7 Not-So-Typical Valentine's Day Ideas
Because flowers and chocolate are so cliché.
— -- With Valentine’s Day less than a week away, people will be scrambling for last-minute reservations and heading to convenience stores to get one of the few remaining boxes of chocolate that are still lying on the shelves.
But, for others, Valentine’s Day means dates spent in cemeteries or naming roaches after loved ones.
The cliché activities of this commercial holiday have sparked more unique approaches to the stereotypical romantic candlelight dinner. Here’s a look at some of the other options that have come about over the past few years.
Take a Tour of a Sewage Plant
Instead of floral scents, people can experience a new array of odors at this Valentine’s Day event. After a coincidental tour date on the same day as Valentine’s Day in 2012, the Newtown Creek sewage treatment plant in Brooklyn, New York, has hosted a Valentine-themed tour. The free tours were completely filled within hours of the city Department of Environmental Protection posting the event.
DEP spokeswoman Mercedes Padilla described how the tour shows people how wastewater is treated, taking them through the “beautiful treatment plant.” It has “somehow become a novelty” way to spend Valentine’s Day, Padilla told ABC News. People attending the tours will also get a treat of Hershey’s kisses and sewer pins, “so people can remember the unique way of celebrating Valentine’s Day,” she said.
Name a Roach
Some gifts are more of the metaphor than they are for appearance. For the Bronx Zoo, they see Madagascar hissing cockroaches as resembling the “elusive, resilient and, sometimes, scary” aspects of love. The roaches are very popular, with the option of naming a roach and getting a box of chocolates already sold out.
The Name-a-Roach initiative began in 2011 to help the Wildlife Conservation Society save wildlife and wild places in New York and around the world, while also shedding light on these misrepresented roaches that rarely enter homes, according to the Feb. 3 news release from the Bronx Zoo. So, even if you are naming a roach after an ex or an annoying mother- or father-in-law, you can know you’re doing it for a good cause.
Love Stories of the Dead
One way to have hope in true and eternal love is to visit a cemetery. Since 2011, the Historic Oakland Foundation in Atlanta, Georgia, has hosted a Valentine’s Day tour of the Oakland Cemetery, highlighting the stories of loved ones buried there. “You don’t think of a cemetery as a romantic date spot,” Pamela Henman, marketing and public relations manager of the Historic Oakland Foundation, told ABC News, but the tours sell out every year.

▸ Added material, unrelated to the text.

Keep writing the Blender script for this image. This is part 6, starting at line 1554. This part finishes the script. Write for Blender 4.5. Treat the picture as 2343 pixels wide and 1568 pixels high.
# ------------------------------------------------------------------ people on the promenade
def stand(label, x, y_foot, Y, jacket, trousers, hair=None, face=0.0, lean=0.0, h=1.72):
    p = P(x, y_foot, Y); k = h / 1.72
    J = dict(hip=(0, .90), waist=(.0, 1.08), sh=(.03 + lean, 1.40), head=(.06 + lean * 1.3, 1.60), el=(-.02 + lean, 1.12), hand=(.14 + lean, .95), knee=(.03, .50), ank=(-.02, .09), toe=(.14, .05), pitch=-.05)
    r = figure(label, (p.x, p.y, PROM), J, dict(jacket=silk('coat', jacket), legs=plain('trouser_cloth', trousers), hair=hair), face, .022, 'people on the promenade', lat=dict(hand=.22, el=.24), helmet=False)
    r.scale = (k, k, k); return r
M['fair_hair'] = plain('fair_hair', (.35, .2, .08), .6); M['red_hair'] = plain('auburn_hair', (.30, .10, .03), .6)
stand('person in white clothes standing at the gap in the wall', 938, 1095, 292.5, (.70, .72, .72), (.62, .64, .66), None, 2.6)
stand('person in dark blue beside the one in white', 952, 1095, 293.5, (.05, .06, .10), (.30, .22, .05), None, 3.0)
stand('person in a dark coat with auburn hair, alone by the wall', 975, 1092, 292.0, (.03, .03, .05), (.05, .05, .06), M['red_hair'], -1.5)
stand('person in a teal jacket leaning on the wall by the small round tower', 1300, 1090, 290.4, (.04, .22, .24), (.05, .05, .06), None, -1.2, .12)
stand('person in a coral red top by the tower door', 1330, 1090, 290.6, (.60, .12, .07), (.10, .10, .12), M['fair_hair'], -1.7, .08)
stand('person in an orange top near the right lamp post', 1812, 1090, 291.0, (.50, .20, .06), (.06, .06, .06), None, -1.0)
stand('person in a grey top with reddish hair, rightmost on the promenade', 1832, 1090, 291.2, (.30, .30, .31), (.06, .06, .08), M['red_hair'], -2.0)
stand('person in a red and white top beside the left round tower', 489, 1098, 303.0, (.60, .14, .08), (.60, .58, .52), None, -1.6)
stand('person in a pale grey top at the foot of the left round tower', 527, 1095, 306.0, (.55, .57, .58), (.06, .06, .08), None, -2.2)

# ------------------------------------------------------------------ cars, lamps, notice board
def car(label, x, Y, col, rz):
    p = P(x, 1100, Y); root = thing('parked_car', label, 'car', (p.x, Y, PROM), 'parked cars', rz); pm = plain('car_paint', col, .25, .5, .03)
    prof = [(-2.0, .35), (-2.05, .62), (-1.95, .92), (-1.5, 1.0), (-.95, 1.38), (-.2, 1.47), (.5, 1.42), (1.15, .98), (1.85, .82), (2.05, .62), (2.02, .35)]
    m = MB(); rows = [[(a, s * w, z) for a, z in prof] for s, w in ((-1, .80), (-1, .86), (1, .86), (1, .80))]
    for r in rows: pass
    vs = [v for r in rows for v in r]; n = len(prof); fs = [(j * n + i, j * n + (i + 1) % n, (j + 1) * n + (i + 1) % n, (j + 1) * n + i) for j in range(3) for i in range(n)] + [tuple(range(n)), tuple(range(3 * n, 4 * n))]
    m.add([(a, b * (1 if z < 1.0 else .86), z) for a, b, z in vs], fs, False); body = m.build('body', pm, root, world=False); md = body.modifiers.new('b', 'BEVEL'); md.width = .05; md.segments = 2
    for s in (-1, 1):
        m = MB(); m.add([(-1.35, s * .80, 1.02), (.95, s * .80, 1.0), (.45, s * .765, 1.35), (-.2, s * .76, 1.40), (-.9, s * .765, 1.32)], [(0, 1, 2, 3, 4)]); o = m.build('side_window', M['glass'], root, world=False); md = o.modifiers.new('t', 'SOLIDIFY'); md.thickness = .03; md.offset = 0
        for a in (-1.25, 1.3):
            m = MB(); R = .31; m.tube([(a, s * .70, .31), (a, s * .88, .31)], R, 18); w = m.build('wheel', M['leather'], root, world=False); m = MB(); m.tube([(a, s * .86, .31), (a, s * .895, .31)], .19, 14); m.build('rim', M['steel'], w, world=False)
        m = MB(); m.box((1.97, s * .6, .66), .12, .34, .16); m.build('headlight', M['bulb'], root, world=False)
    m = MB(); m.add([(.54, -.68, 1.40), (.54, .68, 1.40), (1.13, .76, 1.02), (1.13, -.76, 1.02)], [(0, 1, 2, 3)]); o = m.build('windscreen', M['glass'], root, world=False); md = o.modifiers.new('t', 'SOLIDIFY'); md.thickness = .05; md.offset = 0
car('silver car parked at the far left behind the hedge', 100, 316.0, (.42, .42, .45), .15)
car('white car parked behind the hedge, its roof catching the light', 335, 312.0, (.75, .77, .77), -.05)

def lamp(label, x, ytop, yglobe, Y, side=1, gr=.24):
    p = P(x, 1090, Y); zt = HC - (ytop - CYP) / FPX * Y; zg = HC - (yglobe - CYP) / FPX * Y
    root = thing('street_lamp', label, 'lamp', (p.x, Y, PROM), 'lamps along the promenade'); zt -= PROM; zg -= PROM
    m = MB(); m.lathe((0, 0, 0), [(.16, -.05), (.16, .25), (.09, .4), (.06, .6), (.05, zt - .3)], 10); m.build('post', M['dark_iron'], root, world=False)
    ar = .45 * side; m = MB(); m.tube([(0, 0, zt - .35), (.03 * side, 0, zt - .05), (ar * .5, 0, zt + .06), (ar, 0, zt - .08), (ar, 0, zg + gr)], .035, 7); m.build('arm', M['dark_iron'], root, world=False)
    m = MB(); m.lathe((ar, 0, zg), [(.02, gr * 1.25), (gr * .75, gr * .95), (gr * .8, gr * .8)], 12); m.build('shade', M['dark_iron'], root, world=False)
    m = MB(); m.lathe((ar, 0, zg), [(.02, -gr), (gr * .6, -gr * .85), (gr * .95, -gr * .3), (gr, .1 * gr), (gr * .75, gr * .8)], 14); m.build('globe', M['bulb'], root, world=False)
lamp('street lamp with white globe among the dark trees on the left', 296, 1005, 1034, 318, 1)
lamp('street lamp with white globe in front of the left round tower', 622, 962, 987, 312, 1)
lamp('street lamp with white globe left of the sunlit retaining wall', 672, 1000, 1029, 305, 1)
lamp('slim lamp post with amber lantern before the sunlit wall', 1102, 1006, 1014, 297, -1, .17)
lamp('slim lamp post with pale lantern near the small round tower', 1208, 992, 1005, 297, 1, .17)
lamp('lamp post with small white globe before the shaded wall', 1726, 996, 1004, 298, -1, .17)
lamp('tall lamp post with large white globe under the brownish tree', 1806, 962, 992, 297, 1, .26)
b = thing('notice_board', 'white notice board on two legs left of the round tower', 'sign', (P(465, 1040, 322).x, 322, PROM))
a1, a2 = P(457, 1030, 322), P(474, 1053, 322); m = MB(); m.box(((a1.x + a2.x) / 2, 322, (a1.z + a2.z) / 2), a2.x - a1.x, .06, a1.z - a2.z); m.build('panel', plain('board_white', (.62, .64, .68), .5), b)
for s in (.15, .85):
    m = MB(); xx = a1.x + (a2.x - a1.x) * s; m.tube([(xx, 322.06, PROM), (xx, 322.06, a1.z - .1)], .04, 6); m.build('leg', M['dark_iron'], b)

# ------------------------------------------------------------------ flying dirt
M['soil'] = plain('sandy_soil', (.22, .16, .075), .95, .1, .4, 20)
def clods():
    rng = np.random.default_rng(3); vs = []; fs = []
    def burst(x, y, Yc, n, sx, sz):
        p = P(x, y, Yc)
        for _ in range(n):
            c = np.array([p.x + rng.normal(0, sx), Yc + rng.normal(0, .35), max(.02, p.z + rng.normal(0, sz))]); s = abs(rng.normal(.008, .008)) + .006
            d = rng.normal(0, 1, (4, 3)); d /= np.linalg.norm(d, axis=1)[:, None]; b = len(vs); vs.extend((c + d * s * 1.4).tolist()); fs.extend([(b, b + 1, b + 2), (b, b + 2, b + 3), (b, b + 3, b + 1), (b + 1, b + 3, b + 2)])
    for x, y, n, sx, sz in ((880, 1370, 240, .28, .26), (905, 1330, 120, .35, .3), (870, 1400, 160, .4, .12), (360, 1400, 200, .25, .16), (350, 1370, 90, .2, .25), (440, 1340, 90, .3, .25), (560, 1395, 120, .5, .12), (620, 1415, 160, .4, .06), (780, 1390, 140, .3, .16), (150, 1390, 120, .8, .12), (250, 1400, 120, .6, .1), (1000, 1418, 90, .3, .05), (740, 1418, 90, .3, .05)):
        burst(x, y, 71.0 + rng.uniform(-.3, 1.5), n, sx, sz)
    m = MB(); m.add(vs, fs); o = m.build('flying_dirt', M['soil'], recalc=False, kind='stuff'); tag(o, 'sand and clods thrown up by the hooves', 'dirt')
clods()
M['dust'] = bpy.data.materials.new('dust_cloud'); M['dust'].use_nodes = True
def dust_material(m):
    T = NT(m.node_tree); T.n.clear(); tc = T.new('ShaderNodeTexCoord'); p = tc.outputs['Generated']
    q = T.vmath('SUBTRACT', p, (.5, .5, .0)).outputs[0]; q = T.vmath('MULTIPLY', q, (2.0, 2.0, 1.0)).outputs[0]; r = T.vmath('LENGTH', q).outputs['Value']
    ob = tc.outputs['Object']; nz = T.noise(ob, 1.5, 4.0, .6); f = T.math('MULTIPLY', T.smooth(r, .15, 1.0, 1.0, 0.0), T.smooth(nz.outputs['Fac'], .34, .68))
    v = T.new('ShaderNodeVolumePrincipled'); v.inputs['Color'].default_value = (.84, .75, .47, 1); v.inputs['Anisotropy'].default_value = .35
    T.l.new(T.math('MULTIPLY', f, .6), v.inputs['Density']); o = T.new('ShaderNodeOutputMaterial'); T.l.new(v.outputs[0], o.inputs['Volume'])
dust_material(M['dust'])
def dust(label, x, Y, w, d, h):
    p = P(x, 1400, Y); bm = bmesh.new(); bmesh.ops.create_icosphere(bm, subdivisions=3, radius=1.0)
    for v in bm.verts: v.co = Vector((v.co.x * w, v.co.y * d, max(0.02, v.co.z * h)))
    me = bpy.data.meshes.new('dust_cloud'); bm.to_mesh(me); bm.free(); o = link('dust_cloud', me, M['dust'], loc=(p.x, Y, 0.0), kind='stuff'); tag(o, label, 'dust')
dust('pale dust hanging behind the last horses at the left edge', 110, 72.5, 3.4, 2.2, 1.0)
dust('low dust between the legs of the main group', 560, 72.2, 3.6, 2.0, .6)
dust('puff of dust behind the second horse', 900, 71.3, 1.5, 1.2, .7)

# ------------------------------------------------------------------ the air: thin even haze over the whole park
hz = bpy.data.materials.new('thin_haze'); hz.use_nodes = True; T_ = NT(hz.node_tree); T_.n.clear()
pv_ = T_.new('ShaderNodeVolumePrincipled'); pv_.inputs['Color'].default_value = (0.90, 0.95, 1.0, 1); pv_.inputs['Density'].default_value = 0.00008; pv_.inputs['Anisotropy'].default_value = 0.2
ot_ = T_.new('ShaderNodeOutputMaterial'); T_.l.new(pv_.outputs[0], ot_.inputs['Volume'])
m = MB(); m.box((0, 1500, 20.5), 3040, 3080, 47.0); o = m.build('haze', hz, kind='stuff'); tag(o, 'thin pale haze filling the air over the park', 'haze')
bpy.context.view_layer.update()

“It’s something different from a movie and sheds light on the little-known unique stories about romantic love,” Henman said.
Those sappy rom-coms can’t even compete with the real-life stories of love.
19th Century Dating Culture
Victorians in the 1800s might not have had Tinder, but they had their own ways of flirting and finding a date, whether it was locks of hair or love letters. The Laurel Hill Cemetery in Philadelphia has all the dish on the dating culture of the dead buried in the cemetery, and is hosting a Valentine's Day event all about it. While it won't have a tour through the tombstones, it will have cocktails and desserts.
The people who come "love something that is so different," Beth Savastana, program and volunteer coordinator at Laurel Hill Cemetery, told ABC News.
Voodoo
The single people out there might feel left out from all the Valentine's Day festivities, but they can still take part in the sappy day with a different kind of gesture. Love can be intense and stir up several kinds of emotions, including revenge and PinStruck allows those feelings to flourish. Two programmers who were daydreaming about ideas decided to create a website where people could send anonymous voodoo curses via email.
Responses to the curses on the site have been everything from "pretty cool" to people using some choice words to cries of "HELP! I KEEP GETTING CURSED." So for all those exes out there wanting revenge, voodoo at your own risk.
Vermont Teddy Bear
If you have cable television you have most likely seen this commercial about 10 times a day in the past two weeks. The Vermont Teddy Bear, unlike most stuffed animals, is special in that it costs over $50 for one of these fuzzy companions. But at least you can choose from a wide selection such as the "Fifty Shades of Grey Bear" (mini handcuffs included) or the "6' Giant Hunka Love Bear" for those who want a cuddle buddy.
While these ideas might not be the first thing that come to mind when thinking about romantic gestures, they could be fun and memorable alternatives to a dinner out at the nearby restaurant.